OA and Education: Open Educational Resources (OER)

As applied to teaching and learning, Open Access content is commonly referred to as Open Educational Resources, or OER for short. Educators interested in using OER materials in their teaching will find a growing collection of resources available online, including College Open Textbooks, OER Commons, HathiTrust Digital Library, MIT Open Courseware, and Creative Commons. These OER repositories as well as other sites for finding and sharing open content are evolving rapidly. Legislative initiatives in many states has shown a significant return on investment in both dollar terms (student savings) and student achievement, and there is a rise in support and adoption of OER materials in institutions across the United States.
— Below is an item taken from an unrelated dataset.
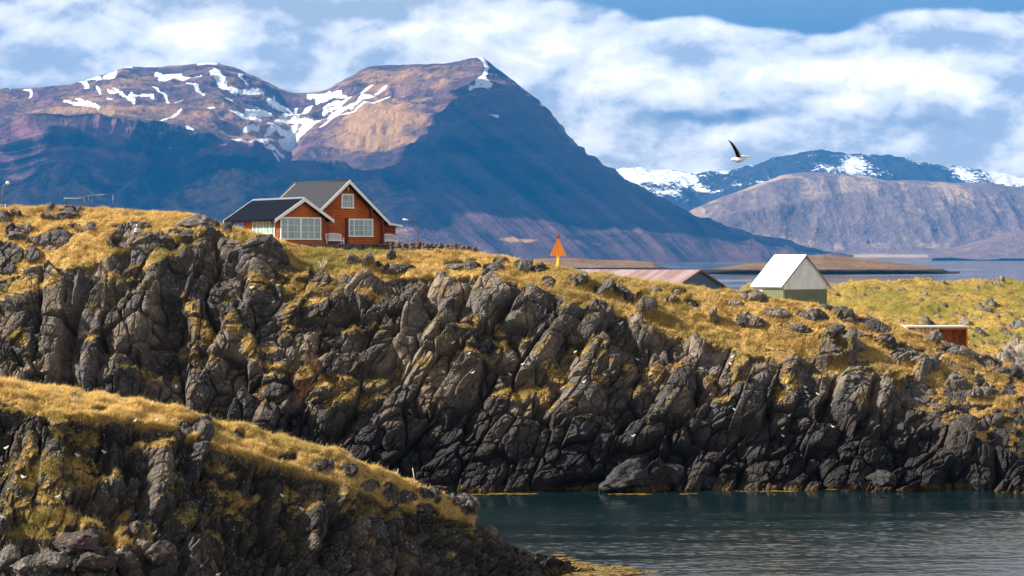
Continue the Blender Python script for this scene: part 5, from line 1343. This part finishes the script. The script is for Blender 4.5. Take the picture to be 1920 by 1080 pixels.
def boulder(px, py, w_, h_, tgt, label, mat=None, rot=0., seed=1, sink=.3, tilt=0.):
    loc, nor = hit(tgt, px, py)
    if loc is None: return
    bm = bmesh.new(); bmesh.ops.create_icosphere(bm, subdivisions=5, radius=1)
    V = np.array([v.co[:] for v in bm.verts], f32); Fc = np.array([[v.index for v in f.verts] for f in bm.faces]); bm.free()
    rg = np.random.default_rng(seed)
    # cut the ball with random planes so that it gets flat faces and hard edges
    for k in range(16):
        n_ = rg.normal(size=3); n_ /= np.linalg.norm(n_); d_ = rg.uniform(.55, .85)
        s_ = V@n_-d_; V -= np.where(s_ > 0, s_, 0)[:, None]*n_[None]
    S = np.array([w_/2, w_/2*.8, h_/2]); V = V*1.25
    nn_ = V/np.linalg.norm(V, axis=1, keepdims=True)
    F1, F2, D, ID = worley(V*2.6+seed, seed, .8, True); V += nn_*(.20*(idr(ID, 1)-.5)-.10*np.clip(1-(F2-F1)/.10, 0, 1))[:, None]+nn_*(.07*fbm(V*4+seed, 4, seed))[:, None]
    V = V*S
    R = np.array((Matrix.Rotation(rot, 3, 'Z') @ Matrix.Rotation(tilt, 3, 'Y')))
    V = V@R.T
    o = mesh_np('boulder', V, Fc, mat or M_bd, True); o.location = loc+Vector((0, w_*.12, h_*(.5-sink)*.6))
    return tag(o, label, 'boulder')
BD = [(372, 425, 3.6, 1.9, headland, 'big mossy grey outcrop boulder on the skyline left of the log house', None, .3, 11, .35, .15),
 (130, 405, 2.1, .8, headland, 'dark oval boulder on the grassy rise below the metal frame', None, 0, 12, .4, 0), (6, 412, 1.3, 1., headland, 'dark round boulder below the street lamp on the rise', None, 0, 13, .4, 0),
 (169, 430, .95, .6, headland, 'small round dark boulder alone in the grass above the cliff', None, 0, 14, .35, 0), (140, 426, 1.1, .5, headland, 'flat dark boulder in the grass, beside a smaller round one', None, 0, 15, .4, 0),
 (34, 444, 2.1, 1.0, headland, 'grey sloping boulder in the grass at the left of the rise', None, .2, 16, .4, .2),
 (884, 502, 1.5, .95, headland, 'pointed grey boulder on the grass between the house and the daymark', None, 0, 17, .35, .2), (853, 502, 1.6, .7, headland, 'ribbed grey boulder on the grass left of a pointed one', None, 0, 18, .35, 0),
 (980, 508, 1.4, 1.2, headland, 'angular grey boulder with a steep face just left of the daymark', None, 0, 19, .35, .3),
 (1754, 640, 1.3, 1.25, headland, 'rounded grey boulder standing in front of the rusty shelter', None, 0, 20, .15, .1), (1905, 706, 1.3, 1.1, headland, 'dark pointed boulder on the slope near the right edge', M_bw, 0, 21, .3, .2),
 (1395, 606, .9, .9, headland, 'dark upright boulder on the slope below the white shed', M_bw, 0, 22, .3, 0),
 (1178, 908, 4.4, 2.3, headland, 'long wedge-shaped boulder rising from the water at the cliff foot', M_bw, 0, 23, .2, -.45), (1320, 908, 2.7, 1.7, headland, 'rounded dark boulder at the waterline right of the wedge-shaped one', M_bw, 0, 24, .3, 0),
 (1262, 900, 2.6, 2.0, headland, 'dark boulder with a green top between two bigger ones at the waterline', M_bw, 0, 25, .3, 0), (1660, 905, 2.6, 1.5, headland, 'low dark boulder at the waterline below the brown mossy patch', M_bw, 0, 26, .3, 0), (1838, 908, 1.6, 1.2, headland, 'small dark boulder at the waterline near the right edge', M_bw, 0, 27, .3, 0),
 (170, 1066, 2.1, 1.1, near, 'broad brown boulder with white streaks at the bottom of the near shore', M_br, .1, 31, .2, -.1), (147, 1030, 2.2, 1.3, near, 'rust-red cracked boulder with a white-lichened side', M_br, .3, 32, .25, .1), (300, 1045, 1.5, 1.2, near, 'pale-topped angular boulder under a fallen slab', M_br, 0, 33, .25, .1),
 (235, 1062, 1.4, 1.0, near, 'tilted reddish slab leaning between two boulders', M_br, 0, 34, .25, .7), (45, 1068, 1.3, .9, near, 'dark green-grey boulder at the bottom left corner', M_bd, 0, 35, .25, 0), (14, 1050, 1.2, 1., near, 'mossy dark boulder at the left edge of the near shore', M_bd, 0, 36, .25, 0), (100, 1060, 1.5, .9, near, 'speckled dark boulder left of the broad brown one', M_bd, 0, 37, .25, 0), (270, 1030, 1.0, .8, near, 'white-spotted boulder behind the tilted reddish slab', M_bd, 0, 38, .25, .2)]
for a in BD: boulder(*a)

# ------------------------------------------------------------------ stakes and bushes
M_pale = wood('weathered_wood', (.42, .34, .24), (.60, .50, .38), .8, (1, 1, 6))
for (px, py0, py1, dx, lab) in ((743, 897, 879, .12, 'short pale wooden stake leaning on the near grass slope'), (778, 905, 877, -.14, 'taller pale wooden stake standing on the near grass slope')):
    loc, _ = hit(near, px, py0); 
    if loc is None: loc = W(px, py0, 128)
    mb = MB(); h_ = (py0-py1)*loc.y/F; mb.tube([(0, 0, -.3), (0, 0, 0), (dx, 0, h_)], [.035, .035, .028], 6); o = mb.build('wooden_stake', M_pale, None, True); o.location = loc; tag(o, lab, 'stake', 'stakes on the near slope')
def bush(name, loc, h, n, mat, label, seed, spread=.5, r0=.02, cat='bush'):
    rd = random.Random(seed); mb = MB()
    def twig(p, d, L, r, lev):
        q = p+d*L; m_ = p+d*(L*.5)+Vector((rd.uniform(-1, 1), rd.uniform(-1, 1), rd.uniform(-1, 1)))*L*.08
        mb.tube([p, m_, q], [r, r*.8, r*.55], 4)
        if lev:
            for k in range(3): twig(p+d*(L*rd.uniform(.4, 1)), (d+Vector((rd.uniform(-.9, .9), rd.uniform(-.9, .9), rd.uniform(-.4, .7)))).normalized(), L*rd.uniform(.4, .7), r*.6, lev-1)
    for k in range(n): twig(Vector((rd.uniform(-.1, .1), rd.uniform(-.1, .1), -.05)), Vector((rd.uniform(-spread, spread), rd.uniform(-spread, spread), 1)).normalized(), h*rd.uniform(.35, .7), r0, 2)
    o = mb.build(name, mat); o.location = loc; return tag(o, label, cat)
M_twig = simple('pale_twig', (.62, .50, .40), .8); M_brn = simple('brown_twig', (.15, .065, .035), .9)
loc, _ = hit(headland, 600, 509); bush('bare_bush', loc, 1.5, 6, M_twig, 'bare pale-twigged bush on the grass below the terrace of the log house', 1, .6, .035)
for i, (px, py, h_, lab) in enumerate([(568, 745, 2.6, 'tangled leafless brown bush in the gully of the cliff'), (590, 700, 2.2, 'brown leafless bush higher up in the cliff gully'), (545, 790, 2.4, 'low brown leafless bush beside the mossy pinnacle in the gully')]):
    loc, _ = hit(headland, px, py)
    if loc: bush('bare_bush', loc, h_, 16, M_brn, lab, 20+i, .9, .03)
loc, _ = hit(headland, 585, 770); bush('bare_bush', loc, 1.8, 4, M_twig, 'sparse pale branches sticking out of the cliff gully', 31, .7, .03)
for i, (px, py, lab) in enumerate([(113, 752, 'dry pale stalks on the near grass slope, the left clump'), (140, 760, 'dry pale stalks on the near grass slope, the right clump'), (88, 1045, 'few dry branches lying over the near-shore boulders')]):
    loc, _ = hit(near, px, py); bush('dry_stalks', loc, .8, 5, M_twig, lab, 40+i, .8, .014, 'dry plant')
# ------------------------------------------------------------------ grass blades
def grass_mat():
    m, t, b = material('grass_blades'); tn = t.attr('tone'); gr_ = t.attr('greenish')
    c = t.mix(tn, (.30, .185, .055, 1), (.88, .64, .26, 1)); c = t.mix(t.m('MULTIPLY', gr_, .8), c, (.21, .235, .045, 1))
    t.put(b.inputs['Base Color'], c); b.inputs['Roughness'].default_value = .7; b.inputs['Specular IOR Level'].default_value = .15
    tr = t.n('ShaderNodeBsdfTranslucent'); t.put(tr.inputs['Color'], c); mx_ = t.n('ShaderNodeMixShader'); mx_.inputs[0].default_value = .35
    out = [n for n in t.nt.nodes if n.type == 'OUTPUT_MATERIAL'][0]
    t.nt.links.new(b.outputs[0], mx_.inputs[1]); t.nt.links.new(tr.outputs[0], mx_.inputs[2]); t.nt.links.new(mx_.outputs[0], out.inputs['Surface'])
    return m
M_grass = grass_mat()
def grow(S, n_try, tmin, tmax, hgt, wid, seed, label, mossy=0., pale=0., xr=(-60, 1990), bend=.9, clump=1.):
    rg = np.random.default_rng(seed); V = S['V']; n, m = V.shape[:2]
    T, rock = S['T'], S['rock']
    nrm = grid_normals(V); nrm *= np.sign((nrm*np.array([0, -.5, 1.])).sum(-1))[..., None]
    a = np.linalg.norm(np.gradient(V, axis=0), axis=-1)*np.linalg.norm(np.gradient(V, axis=1), axis=-1)
    wgt = a*np.clip(.55-rock, 0, .3)/.3*(T > tmin)*(T < tmax)*(S['px'] > xr[0])*(S['px'] < xr[1])*np.clip(nrm[..., 2], .15, 1)
    cl_ = fbm(V*f32(1.4), 3, seed)
    wgt = wgt*(.35+1.3*sstep(-.3, .4, cl_))
    wgt = np.where(T < (4.0 if mossy else -1), wgt*mossy, wgt)
    cum = np.cumsum(wgt.ravel()); idx = np.searchsorted(cum, rg.random(n_try)*cum[-1]); idx = np.clip(idx, 0, n*m-1)
    i, j = idx//m, idx % m; i2 = np.minimum(i+1, n-1); j2 = np.minimum(j+1, m-1)
    u, v = rg.random(n_try)[:, None], rg.random(n_try)[:, None]
    p = V[i, j]+(V[i2, j]-V[i, j])*u+(V[i, j2]-V[i, j])*v
    N_ = nrm[i, j]; Tb = T[i, j]
    c2 = cl_[i, j]
    h = hgt*(.45+.9*rg.random(n_try))*(1+.8*clump*np.clip(c2, -.6, 1))*np.where(rock[i, j] > .3, .6, 1)
    big = rg.random(n_try) < .03; h = np.where(big, h*1.7, h)
    ang = rg.random(n_try)*2*np.pi; sidev = np.stack([np.cos(ang), np.sin(ang), 0*ang], -1)
    flow = fbm(p*f32(.35), 2, seed+3)
    ln = np.stack([.55+.5*flow+.5*rg.normal(size=n_try), -.35+.5*rg.normal(size=n_try), 0*ang], -1)*bend
    d1 = N_*.5+np.array([0, 0, .7])+ln*.25; d1 /= np.linalg.norm(d1, axis=1, keepdims=True)
    d2 = N_*.25+np.array([0, 0, .35])+ln*.75; d2 /= np.linalg.norm(d2, axis=1, keepdims=True)
    w_ = wid*(.7+.6*rg.random(n_try))[:, None]
    p = p-N_*.03
    mid = p+d1*(h*.5)[:, None]; tip = mid+d2*(h*.55)[:, None]
    VV = np.stack([p-sidev*w_, p+sidev*w_, mid+sidev*w_*.7, mid-sidev*w_*.7, tip], 1).reshape(-1, 3)
    b = np.arange(n_try)[:, None]*5
    Fc = np.concatenate([b+np.array([[0, 1, 2]]), b+np.array([[0, 2, 3]]), b+np.array([[3, 2, 4]])], 0)
    tone = np.clip(.5+.26*rg.normal(size=n_try)+.5*fbm(p*f32(.5), 3, seed+7)+.55*fbm(p*f32(2.2), 2, seed+8)+pale-.35*(mossy > 0)*(Tb < (5 if pale else 4)), 0, 1); gn_ = np.clip(S['green'][i, j]*1.3-.25+.15*rg.normal(size=n_try), 0, 1)
    o = mesh_np('grass', VV, Fc, M_grass, False, {'tone': np.repeat(tone, 5), 'greenish': np.repeat(gn_, 5)})
    return tag(o, label, 'grass', kind='stuff')
grow(SH, 230000, 1.2, 6.3, .26, .022, 900, 'dry golden grass over the headland', mossy=.55)
grow(SF, 190000, 1.2, 7.6, .24, .013, 910, 'long golden grass on the near slope', mossy=.5, pale=.28, xr=(-60, 1120))  # raised tone puts the slope's sunlit brightness into the blade colour
grow(SG, 60000, .8, 4.1, .20, .028, 920, 'short yellow-green grass on the far hill', pale=-.15, xr=(1330, 1990))

# ------------------------------------------------------------------ seaweed at the waterline
m, t, b = material('yellow_wrack'); tc = pos(t)
t.put(b.inputs['Base Color'], t.mix(t.ss(t.noise(tc, 3., 4), .35, .65), (.10, .06, .008, 1), (.30, .19, .015, 1))); b.inputs['Roughness'].default_value = .5; M_weed = m
rg = np.random.default_rng(77); pts = []
def weed(px, py, rx, ry, n):
    for k in range(n):
        r = math.sqrt(rg.random()); a = rg.random()*6.283; x_, y_ = px+rx*r*math.cos(a), py+ry*r*math.sin(a)
        Y = F*CAMZ/(y_-HZ); pts.append(((x_-960)*Y/F, Y, rg.uniform(.005, .05), rg.uniform(.08, .5), rg.uniform(.03, .10)))
for a in [(1085,1062,36,9,420),(1130,1068,60,7,560),(1180,1074,60,5,240),(1060,1050,20,5,120),(960,927,50,1.6,300),(905,928,22,1.5,80),(1180,927,40,1.5,160),(1290,927,14,1.3,50),(1110,1078,60,5,300),(1440,922,60,1.4,100),(1600,919,60,1.3,100),(1850,916,70,1.4,120),(1045,1042,10,3,50)]: weed(a[0], a[1], a[2], a[3]*.8, int(a[4]*.28))
pts = np.array(pts); n_ = len(pts); ang = rg.random(n_)*6.28; K_ = 7
VV = np.zeros((n_, K_, 3)); 
for k in range(K_):
    a = 6.283*k/K_; rr = .6+.7*rg.random(n_); x_ = np.cos(a)*pts[:, 3]*rr; y_ = np.sin(a)*pts[:, 4]*rr*2
    VV[:, k, 0] = pts[:, 0]+x_*np.cos(ang*.1)-y_*np.sin(ang*.1); VV[:, k, 1] = pts[:, 1]+x_*np.sin(ang*.1)+y_*np.cos(ang*.1); VV[:, k, 2] = pts[:, 2]+.03*rg.random(n_)
tag(mesh_np('seaweed', VV, np.arange(n_*K_).reshape(n_, K_), M_weed, False), 'yellow seaweed floating along the waterline', 'seaweed', kind='stuff')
While UNM strongly supports academic freedom and believes that it is the faculty’s right and responsibility to select appropriate learning materials for a class, there are also many high quality OER materials available that faculty could select if they were aware of them and it met their needs. With adequate support, some faculty may also have an interest in developing their own OER content. A coalition of departments across UNM is working to align efforts for further support of open educational resources (OER), and to foster additional initiatives in support of open access content development.  These include:

  • Academic Affairs / Provost Office
  • College of University Libraries & Learning Sciences
  • UNM Information Technologies
  • Center for Teaching & Learning
  • Extended Learning
  • UNM Bookstores
  • Accessibility Resource Center

Developments will be shared via this and partner UNM websites.